Significance and Claims
The paper establishes a direct correlation between microstructure and vortex state in chemically complex superconductors. The primary contributions are:

• Methodological Validation: The study demonstrates that the ac composite magnetoelectric method is a powerful tool for resolving fine phase structures and distinguishing between elastic and plastic vortex-glass regimes, which are difficult to resolve with conventional magnetization or transport measurements.
• Microstructure-Vortex Correlation: It provides a systematic map of how thermal processing tunes the vortex phase diagram, moving from weak pinning in as-cast samples to clustering-enhanced pinning with elastic/plastic transitions, and finally to two-phase coexistence at high annealing temperatures.

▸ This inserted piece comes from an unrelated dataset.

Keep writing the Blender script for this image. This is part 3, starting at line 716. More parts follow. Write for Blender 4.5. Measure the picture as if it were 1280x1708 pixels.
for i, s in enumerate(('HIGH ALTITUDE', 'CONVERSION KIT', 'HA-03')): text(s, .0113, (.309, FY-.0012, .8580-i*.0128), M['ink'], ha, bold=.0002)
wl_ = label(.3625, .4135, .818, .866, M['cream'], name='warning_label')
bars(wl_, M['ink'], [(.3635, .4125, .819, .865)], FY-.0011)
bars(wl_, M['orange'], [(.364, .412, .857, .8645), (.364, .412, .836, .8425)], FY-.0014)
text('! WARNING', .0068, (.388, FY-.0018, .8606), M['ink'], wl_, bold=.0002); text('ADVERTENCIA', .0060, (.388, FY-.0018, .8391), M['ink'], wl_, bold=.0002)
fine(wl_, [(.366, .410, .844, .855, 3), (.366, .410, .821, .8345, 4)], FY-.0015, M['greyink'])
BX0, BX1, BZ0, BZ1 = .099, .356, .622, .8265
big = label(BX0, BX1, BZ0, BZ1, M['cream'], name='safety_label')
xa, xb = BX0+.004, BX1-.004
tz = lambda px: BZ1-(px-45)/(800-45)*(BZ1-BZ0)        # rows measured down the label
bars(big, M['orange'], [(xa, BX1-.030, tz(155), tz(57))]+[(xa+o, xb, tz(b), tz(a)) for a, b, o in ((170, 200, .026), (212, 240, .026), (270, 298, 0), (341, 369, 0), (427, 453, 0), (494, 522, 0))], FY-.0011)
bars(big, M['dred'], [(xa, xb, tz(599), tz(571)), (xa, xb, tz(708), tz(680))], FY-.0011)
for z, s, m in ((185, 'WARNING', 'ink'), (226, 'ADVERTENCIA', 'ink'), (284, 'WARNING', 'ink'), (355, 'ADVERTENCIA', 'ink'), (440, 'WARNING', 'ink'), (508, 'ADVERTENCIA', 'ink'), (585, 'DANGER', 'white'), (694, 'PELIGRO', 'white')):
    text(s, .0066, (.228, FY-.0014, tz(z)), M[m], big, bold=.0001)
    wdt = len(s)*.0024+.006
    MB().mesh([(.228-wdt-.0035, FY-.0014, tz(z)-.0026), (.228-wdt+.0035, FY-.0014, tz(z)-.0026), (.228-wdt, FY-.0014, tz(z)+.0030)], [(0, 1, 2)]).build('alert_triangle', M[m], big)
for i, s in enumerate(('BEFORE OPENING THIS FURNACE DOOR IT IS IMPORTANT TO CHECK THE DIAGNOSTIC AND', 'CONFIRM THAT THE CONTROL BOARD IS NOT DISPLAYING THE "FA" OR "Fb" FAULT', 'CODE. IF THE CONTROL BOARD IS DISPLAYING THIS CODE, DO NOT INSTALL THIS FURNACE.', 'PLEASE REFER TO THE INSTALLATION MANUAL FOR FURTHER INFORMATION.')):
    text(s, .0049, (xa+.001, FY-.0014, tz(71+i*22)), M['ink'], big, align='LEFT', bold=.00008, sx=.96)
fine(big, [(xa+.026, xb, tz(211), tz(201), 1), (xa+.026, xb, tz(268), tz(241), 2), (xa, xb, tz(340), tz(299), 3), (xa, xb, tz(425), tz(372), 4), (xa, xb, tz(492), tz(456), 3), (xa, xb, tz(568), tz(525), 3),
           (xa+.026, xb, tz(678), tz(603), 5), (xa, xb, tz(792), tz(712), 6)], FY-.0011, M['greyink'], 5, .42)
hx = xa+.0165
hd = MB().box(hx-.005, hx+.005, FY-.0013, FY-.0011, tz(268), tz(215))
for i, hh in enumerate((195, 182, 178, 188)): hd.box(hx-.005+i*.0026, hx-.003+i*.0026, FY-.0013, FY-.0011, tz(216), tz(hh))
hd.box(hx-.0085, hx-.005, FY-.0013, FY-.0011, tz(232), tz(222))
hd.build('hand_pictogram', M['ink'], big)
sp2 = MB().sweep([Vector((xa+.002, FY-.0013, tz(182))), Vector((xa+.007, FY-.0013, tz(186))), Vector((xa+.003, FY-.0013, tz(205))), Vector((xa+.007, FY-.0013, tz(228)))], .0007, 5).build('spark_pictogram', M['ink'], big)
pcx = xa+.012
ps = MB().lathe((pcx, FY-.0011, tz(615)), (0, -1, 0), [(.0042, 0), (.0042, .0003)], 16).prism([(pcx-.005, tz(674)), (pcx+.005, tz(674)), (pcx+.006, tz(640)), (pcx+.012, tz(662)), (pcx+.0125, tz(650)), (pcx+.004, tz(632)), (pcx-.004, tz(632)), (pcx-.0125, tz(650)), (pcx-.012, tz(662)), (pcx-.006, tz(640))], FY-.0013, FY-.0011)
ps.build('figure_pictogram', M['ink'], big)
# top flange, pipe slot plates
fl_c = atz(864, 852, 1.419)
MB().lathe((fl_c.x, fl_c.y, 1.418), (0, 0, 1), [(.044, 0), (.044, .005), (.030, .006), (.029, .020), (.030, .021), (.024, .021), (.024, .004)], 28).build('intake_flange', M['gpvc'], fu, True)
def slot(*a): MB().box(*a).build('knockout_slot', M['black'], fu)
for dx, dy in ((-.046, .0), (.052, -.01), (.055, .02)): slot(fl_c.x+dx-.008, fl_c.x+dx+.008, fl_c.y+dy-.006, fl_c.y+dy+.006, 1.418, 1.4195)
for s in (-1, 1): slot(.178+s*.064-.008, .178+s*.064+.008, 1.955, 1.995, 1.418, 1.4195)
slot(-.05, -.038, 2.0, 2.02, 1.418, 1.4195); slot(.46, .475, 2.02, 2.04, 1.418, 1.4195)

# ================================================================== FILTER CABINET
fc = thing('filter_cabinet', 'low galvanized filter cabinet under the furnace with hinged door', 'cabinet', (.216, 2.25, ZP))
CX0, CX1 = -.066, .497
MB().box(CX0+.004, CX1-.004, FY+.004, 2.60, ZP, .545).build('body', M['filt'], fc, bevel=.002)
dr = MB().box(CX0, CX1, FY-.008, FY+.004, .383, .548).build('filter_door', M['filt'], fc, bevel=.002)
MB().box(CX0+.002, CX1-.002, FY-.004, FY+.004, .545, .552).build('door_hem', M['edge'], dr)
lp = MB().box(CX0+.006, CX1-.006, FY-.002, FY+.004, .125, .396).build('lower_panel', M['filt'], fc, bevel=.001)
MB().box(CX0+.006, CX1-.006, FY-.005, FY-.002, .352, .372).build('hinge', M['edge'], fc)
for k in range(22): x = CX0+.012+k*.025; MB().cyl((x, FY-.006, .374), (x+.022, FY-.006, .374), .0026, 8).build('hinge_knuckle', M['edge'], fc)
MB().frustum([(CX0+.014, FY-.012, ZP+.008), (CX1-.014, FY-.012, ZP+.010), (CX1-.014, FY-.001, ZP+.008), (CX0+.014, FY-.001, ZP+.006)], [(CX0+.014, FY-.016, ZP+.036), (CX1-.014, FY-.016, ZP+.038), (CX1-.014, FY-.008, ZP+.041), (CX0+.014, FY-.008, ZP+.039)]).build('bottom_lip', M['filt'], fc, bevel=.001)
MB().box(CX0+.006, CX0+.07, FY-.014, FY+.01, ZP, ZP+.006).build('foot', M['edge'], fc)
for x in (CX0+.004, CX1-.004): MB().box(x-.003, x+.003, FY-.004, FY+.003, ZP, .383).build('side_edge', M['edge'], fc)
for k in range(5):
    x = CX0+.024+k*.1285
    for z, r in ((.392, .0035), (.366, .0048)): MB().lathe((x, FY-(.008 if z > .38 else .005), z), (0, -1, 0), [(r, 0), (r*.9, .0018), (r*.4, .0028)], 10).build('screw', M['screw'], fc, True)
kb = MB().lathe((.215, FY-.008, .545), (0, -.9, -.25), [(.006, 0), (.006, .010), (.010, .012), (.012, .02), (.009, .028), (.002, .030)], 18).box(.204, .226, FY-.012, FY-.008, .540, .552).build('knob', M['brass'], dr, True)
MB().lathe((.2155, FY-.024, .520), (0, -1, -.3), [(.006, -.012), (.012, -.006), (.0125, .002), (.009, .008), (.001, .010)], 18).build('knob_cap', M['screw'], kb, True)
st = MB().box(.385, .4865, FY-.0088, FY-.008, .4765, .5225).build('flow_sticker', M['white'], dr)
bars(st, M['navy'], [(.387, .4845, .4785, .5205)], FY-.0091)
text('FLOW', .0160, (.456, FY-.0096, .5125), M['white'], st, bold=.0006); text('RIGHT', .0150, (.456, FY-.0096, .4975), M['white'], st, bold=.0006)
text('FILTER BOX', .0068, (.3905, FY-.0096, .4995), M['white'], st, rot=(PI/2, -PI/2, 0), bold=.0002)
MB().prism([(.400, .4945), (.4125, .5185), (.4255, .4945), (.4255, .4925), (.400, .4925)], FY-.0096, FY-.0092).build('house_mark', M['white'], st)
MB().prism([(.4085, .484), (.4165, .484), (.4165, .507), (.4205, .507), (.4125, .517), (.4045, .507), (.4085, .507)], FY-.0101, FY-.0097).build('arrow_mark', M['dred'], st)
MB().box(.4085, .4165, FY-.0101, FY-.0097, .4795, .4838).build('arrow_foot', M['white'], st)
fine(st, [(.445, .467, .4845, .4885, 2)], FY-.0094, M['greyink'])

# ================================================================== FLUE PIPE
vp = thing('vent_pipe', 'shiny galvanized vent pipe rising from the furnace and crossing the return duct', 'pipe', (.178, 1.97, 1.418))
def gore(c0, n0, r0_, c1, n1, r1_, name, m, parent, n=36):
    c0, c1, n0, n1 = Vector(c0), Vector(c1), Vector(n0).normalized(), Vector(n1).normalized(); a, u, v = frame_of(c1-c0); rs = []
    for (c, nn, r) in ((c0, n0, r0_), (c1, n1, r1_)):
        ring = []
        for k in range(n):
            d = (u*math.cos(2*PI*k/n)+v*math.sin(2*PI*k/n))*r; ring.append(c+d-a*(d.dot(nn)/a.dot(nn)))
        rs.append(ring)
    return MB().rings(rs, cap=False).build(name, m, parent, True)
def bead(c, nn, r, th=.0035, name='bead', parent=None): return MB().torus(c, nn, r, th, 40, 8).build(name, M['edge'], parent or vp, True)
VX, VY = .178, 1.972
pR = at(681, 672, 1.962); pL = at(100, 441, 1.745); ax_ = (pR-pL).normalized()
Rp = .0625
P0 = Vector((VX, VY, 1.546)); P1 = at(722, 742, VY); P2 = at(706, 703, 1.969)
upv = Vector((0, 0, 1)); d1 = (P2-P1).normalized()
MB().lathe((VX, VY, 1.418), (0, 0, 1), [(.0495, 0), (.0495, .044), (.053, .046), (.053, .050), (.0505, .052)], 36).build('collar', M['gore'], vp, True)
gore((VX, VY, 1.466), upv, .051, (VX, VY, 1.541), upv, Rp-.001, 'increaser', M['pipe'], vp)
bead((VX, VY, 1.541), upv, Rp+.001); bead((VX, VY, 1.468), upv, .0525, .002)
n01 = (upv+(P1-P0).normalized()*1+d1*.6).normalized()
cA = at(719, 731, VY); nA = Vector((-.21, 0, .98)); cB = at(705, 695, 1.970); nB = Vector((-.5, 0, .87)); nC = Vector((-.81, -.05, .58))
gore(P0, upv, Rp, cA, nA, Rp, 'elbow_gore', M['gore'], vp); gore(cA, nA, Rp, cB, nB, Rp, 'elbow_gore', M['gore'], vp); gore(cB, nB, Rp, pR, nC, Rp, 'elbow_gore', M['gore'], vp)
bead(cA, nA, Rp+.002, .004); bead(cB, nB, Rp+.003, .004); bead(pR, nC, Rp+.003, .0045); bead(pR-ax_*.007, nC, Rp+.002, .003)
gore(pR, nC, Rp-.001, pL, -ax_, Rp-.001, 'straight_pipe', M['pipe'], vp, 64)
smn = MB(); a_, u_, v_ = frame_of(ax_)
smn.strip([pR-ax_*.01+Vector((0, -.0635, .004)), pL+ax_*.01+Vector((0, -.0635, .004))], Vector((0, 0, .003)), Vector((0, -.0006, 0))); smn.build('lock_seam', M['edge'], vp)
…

• Two-Phase Mechanism: The work identifies and characterizes a two-phase superconducting state in the 1000 °C sample, attributing the distinct double-peak/double-plateau signatures to the coexistence of the parent phase and TaNb-rich precipitates.
• Topological Influence: The study highlights that the topological connectivity of phase-separated microstructures is a critical factor in determining the observability of multi-phase superconducting responses.

The authors conclude that thermal processing offers a viable route for tailoring flux pinning and vortex dynamics in high-entropy alloy superconductors by controlling microstructural evolution.